Patología política
Jaime de Althaus dice que la dependencia del gobierno de Martín Vizcarra en el relato de la lucha contra la corrupción como fuente de legitimidad provoca una inestabilidad en la administración pública que socava su otra fuente de aprobación: una mejora notable en la inversión y de los servicios públicos.
Por Jaime de Althaus Guarderas
La extremada dependencia del gobierno de Martín Vizcarra respecto del relato anticorrupción como fuente de legitimidad y popularidad provoca que a la menor posibilidad de crítica –fundada o infundada– sobre actuaciones de ministros y autoridades, el presidente tenga que pedirles su renuncia. Sin Congreso alguno que provoque confrontaciones o censuras, ya son siete ministros los que han sido retirados del Gabinete por temas que pudieran de alguna manera afectar el aura impoluta del gobierno en la lucha contra la corrupción.

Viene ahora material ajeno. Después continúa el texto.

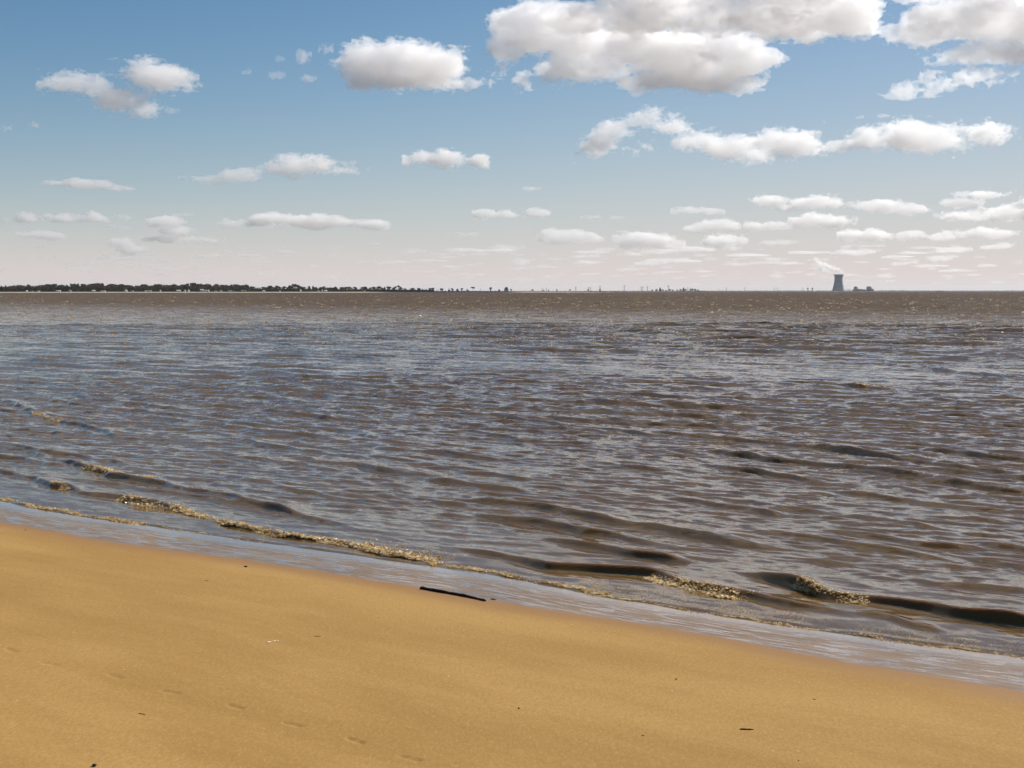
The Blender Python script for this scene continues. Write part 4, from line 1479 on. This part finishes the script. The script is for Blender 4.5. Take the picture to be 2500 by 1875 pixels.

Esto, por supuesto, ingresa ya en el terreno de la patología política. Nunca se ha visto una cosa así. En realidad, a falta de Congreso contra el que arremeter, hay que hacerlo contra los propios ministros para mantener los niveles de aprobación popular. Hay que eliminar el obstruccionismo fáctico interno.
El problema es que de esta manera el gobierno socava lo que debería ser su fuente alterna de aprobación: una mejora sustancial en la inversión y los servicios públicos, que no logran levantar cabeza. Cada vez es peor, porque es imposible mejorar la gestión pública si los ministros cambian constantemente, y con cada uno la plana mayor de los ministerios. Estamos en un círculo vicioso.
Quizá por eso el presidente demandó al Jurado Nacional de Elecciones (JNE) que acelere el cómputo para que el Congreso complementario se inaugure cuanto antes, para recuperar en alguna medida su antiguo esparring y poder desviar las miradas respecto de la inopia del Ejecutivo.
La gestión del gobierno ha fallado también en lo relativo a su propio tema esencial, la anticorrupción: careció de una estrategia efectiva e inteligente contra tan formidable enemigo, Odebrecht. Es cierto que aquí interviene no solo el Ejecutivo, pero debió haber alguna mente encargada de pensar y dirigir una estrategia común del Estado frente a este peligro monumental. Nunca la hubo. Desde el comienzo hubo ausencia total de coordinaciones entre la Presidencia del Consejo de Ministros (PCM), el Ministerio de Justicia, el Ministerio de Economía y Finanzas (MEF), los procuradores y la fiscalía.
El resultado ha sido fatal en todo sentido. En lugar de intervenir las empresas y proyectos de Odebrecht, se optó por un mecanismo legal que no funcionó y solo sirvió para paralizar los proyectos –hasta ahora– y quebrar empresas, ocasionando un daño económico enorme. Se dejó de lado la contratación de un exfiscal suizo para decodificar la información contenida en los servidores de la caja 2 y obtener por esa vía los codinomes, para firmar un acuerdo con ese fin que concedió una reparación civil muy baja (consecuencia de una fórmula establecida en un Decreto Supremo del MEF) sin una cláusula que impida a Odebrecht demandar al Estado Peruano. Entonces era perfectamente lógico que Odebrecht decidiera demandarlo para recuperar los US$1.200 millones invertidos en el nonato gasoducto. Ante eso, el gobierno tenía que negociar, porque no es aceptable que tengamos los peruanos que cargar con tamaño pago. Pero, por intentar negociar se produce la crisis del Gabinete. Se cometen errores pero resulta prohibido repararlos. Es enfermizo.
Por último, los fiscales orientaron sus diligentes esfuerzos a encontrar falsos aportantes criminalizando indebidamente los aportes de campaña, con la consecuente destrucción política que hemos visto. Destrucción económica y política. Peor no pudo haber sido.
Este artículo publicado originalmente en El Comercio (Perú) el 13 de febrero de 2020.